Huskers still searching for offense

Nebraska quarterback Cody Green (17) is tackled by Oklahoma's Auston English (33) on Saturday in Lincoln, Neb. Huskers coach Bo Pelini on Monday stressed the importance of Nebraska improving on offense.

Playing offense for the University of Nebraska football team does not appear to be a particularly difficult venture.

Thanks to a Huskers’ defense that is allowing just 10.3 points per game this season and has regularly come up with big plays, the job responsibilities for an NU offensive player seem to look something like this: Look on happily, relax and take pleasure in the knowledge that, if your unit can manage to score just a touchdown or two per game, there’s a very good chance that’ll be enough to win.

“It’s hard to even describe what a nice luxury it is,” Nebraska quarterback Zac Lee said.

The problem, however, is that Nebraksa’s offense hasn’t always been able to manage a couple touchdowns.

Following a season in which it established itself as one of the nation’s best offensive attacks — the Huskers finished the 2008 season ranked in the top 25 in total, scoring and passing offense — the team’s offense has struggled mightily to put points on the board over the past month and a half.

Nebraska ranks 11th in the Big 12 in total offense this season, having averaged just 14.8 points and 273 yards per game since NU’s conference schedule began Oct. 8 and having scored 10 points or fewer in three of their past five games.

The woes have been serious enough that Nebraska coach Bo Pelini, a notoriously defensive-minded coach, has spent much of the past week insisting that things must improve if the Huskers’ hopes of a Big 12 North title are to come to fruition.
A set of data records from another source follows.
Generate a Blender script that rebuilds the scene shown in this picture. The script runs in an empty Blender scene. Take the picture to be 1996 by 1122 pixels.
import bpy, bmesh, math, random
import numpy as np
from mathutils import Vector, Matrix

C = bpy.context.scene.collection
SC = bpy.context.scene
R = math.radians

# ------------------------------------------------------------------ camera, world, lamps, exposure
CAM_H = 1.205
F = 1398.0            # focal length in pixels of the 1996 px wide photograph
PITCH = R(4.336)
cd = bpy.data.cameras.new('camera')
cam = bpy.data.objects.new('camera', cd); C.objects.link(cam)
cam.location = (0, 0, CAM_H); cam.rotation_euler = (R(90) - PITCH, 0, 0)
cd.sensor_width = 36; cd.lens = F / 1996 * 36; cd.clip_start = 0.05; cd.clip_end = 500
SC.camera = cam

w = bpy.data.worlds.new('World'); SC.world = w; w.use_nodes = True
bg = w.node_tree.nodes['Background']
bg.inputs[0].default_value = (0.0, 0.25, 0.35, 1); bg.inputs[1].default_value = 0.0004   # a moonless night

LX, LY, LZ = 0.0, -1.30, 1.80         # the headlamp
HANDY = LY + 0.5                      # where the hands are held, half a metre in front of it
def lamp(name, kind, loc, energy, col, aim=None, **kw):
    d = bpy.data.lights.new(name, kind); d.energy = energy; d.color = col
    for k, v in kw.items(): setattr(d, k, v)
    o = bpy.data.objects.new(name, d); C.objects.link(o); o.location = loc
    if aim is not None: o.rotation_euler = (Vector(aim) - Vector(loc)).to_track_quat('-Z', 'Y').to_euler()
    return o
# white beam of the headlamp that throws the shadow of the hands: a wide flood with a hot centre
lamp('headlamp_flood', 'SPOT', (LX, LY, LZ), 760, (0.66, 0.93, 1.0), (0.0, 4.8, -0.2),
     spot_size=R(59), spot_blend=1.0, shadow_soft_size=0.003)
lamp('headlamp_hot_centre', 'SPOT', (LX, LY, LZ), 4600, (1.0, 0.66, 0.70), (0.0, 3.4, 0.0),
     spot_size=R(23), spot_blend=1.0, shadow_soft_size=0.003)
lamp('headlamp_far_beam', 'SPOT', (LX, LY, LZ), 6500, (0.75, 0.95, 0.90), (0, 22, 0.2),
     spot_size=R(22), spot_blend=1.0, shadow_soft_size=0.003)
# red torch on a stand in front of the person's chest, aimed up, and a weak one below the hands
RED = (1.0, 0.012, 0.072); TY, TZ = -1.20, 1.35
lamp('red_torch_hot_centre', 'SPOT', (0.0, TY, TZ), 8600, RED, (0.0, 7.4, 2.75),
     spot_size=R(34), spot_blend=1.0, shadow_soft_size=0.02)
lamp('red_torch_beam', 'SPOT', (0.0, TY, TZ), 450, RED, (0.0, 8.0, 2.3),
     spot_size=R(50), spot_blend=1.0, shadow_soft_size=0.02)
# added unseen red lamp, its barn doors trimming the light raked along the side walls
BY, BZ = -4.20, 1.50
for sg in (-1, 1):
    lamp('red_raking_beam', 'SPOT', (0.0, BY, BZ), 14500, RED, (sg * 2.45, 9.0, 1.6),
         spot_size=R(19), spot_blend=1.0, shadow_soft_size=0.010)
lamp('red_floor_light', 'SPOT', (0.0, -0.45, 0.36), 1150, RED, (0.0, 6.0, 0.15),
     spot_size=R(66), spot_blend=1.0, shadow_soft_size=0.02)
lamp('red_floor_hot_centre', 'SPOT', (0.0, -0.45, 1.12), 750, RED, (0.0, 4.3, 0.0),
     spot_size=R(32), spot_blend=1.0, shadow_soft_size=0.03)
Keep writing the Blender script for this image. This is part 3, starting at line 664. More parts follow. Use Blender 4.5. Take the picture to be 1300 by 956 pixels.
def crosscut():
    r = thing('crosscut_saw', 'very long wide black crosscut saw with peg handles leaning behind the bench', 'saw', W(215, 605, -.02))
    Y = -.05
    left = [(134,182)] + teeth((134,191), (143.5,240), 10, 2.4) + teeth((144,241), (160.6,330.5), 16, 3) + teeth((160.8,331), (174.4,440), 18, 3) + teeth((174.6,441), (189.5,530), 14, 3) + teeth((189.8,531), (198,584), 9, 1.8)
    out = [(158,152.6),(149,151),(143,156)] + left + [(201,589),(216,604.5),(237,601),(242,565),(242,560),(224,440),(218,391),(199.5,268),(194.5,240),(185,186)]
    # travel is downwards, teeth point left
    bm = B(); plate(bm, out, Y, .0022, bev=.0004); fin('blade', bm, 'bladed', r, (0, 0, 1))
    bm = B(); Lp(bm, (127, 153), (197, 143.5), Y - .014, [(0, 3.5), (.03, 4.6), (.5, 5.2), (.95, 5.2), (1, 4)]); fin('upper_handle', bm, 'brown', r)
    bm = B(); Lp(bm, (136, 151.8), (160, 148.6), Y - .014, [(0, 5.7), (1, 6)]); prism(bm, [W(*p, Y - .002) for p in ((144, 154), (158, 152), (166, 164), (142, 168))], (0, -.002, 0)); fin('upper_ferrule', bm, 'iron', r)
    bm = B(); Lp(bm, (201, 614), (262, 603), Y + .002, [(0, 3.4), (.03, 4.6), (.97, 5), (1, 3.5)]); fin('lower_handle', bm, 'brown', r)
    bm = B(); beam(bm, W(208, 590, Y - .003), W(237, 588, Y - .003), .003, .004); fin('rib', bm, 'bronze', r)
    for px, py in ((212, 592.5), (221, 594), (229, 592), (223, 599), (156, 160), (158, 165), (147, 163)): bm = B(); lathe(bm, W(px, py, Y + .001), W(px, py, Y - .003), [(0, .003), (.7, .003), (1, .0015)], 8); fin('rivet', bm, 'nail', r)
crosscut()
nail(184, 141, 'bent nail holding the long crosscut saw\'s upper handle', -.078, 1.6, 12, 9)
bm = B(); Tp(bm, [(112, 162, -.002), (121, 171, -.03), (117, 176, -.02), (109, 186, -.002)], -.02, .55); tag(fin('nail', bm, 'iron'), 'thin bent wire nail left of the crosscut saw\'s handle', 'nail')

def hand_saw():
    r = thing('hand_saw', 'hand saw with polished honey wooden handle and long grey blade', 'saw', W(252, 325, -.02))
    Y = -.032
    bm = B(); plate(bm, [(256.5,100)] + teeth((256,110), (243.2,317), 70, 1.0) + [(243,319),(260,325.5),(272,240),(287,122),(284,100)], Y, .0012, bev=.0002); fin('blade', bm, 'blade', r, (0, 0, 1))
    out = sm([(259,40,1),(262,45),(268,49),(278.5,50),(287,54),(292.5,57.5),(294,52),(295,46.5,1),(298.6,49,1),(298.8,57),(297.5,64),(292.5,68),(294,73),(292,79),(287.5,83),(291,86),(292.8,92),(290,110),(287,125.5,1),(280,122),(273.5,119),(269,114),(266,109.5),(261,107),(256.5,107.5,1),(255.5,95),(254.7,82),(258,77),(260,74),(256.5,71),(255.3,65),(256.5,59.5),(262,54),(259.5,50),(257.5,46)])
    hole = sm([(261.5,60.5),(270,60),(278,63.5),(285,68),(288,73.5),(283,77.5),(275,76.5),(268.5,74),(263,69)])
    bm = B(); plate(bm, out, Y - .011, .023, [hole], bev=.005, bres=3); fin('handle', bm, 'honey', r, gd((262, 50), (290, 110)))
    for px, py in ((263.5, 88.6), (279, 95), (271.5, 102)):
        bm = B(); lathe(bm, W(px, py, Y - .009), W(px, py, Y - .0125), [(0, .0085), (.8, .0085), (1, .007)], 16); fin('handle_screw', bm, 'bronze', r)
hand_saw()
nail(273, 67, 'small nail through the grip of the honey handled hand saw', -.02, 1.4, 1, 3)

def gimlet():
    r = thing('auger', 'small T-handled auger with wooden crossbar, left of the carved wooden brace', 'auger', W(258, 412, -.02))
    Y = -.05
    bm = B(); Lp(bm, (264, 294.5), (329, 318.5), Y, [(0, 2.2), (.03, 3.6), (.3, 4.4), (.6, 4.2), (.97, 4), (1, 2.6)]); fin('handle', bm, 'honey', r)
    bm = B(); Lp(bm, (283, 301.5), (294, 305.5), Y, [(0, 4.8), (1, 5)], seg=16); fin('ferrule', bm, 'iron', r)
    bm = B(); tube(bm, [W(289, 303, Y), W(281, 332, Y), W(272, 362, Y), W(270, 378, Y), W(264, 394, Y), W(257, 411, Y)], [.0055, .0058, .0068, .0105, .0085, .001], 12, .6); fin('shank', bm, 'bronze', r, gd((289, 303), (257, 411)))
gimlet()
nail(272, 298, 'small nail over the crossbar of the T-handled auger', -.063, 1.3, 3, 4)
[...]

While Pelini said that last week’s particularly anemic showing was at least partly a product of the type of game the Huskers’ found themselves engaged in, he added that 10 points and 180 yards of total offense rarely will be enough to win.

“It’s very critical,” Pelini said. “We need to start generating some offense, need to get more consistent. … It’s a tremendous sense of urgency.”

In fairness, the Huskers have dealt with a good deal of adversity this fall. The team lost last year’s starting quarterback, Joe Ganz, to graduation and is currently mired in a murky quarterback situation — it’s unclear whether Lee or true freshman Cody Green will start in today’s 2:30 p.m. game at Kansas University — while injuries to running backs Roy Helu Jr. and Rex Burkhead have significantly hindered the team’s previously dominant running game.

Still, adversity or not, the fact remains that the lack of a consistent offense has often hindered an otherwise promising season.

“That’s kind of what we’ve been hoping for the last couple weeks, get something going and get into a rhythm,” Lee said. “I don’t think we look at it as do or die, but I think it would be nice to have something going on offense.”

Even without much offensive success, however, the Huskers sit at 6-3 this season and are perhaps the favorite to win the North crown despite trailing division-leading Kansas State by a game and a half entering the weekend.

The collective belief seems to be this: If the team’s offense can improve even marginally over the next three weeks, then a lot of things seem possible.

“The big thing is we still feel like we haven’t played our best football yet,” Lee said. “We haven’t put everything together in all facets of the game. And right now, each one of these games we have to have, we have to win to control our own destiny. It’s kind of a backs-against-the-wall thing, where we have to go out and get the job done.”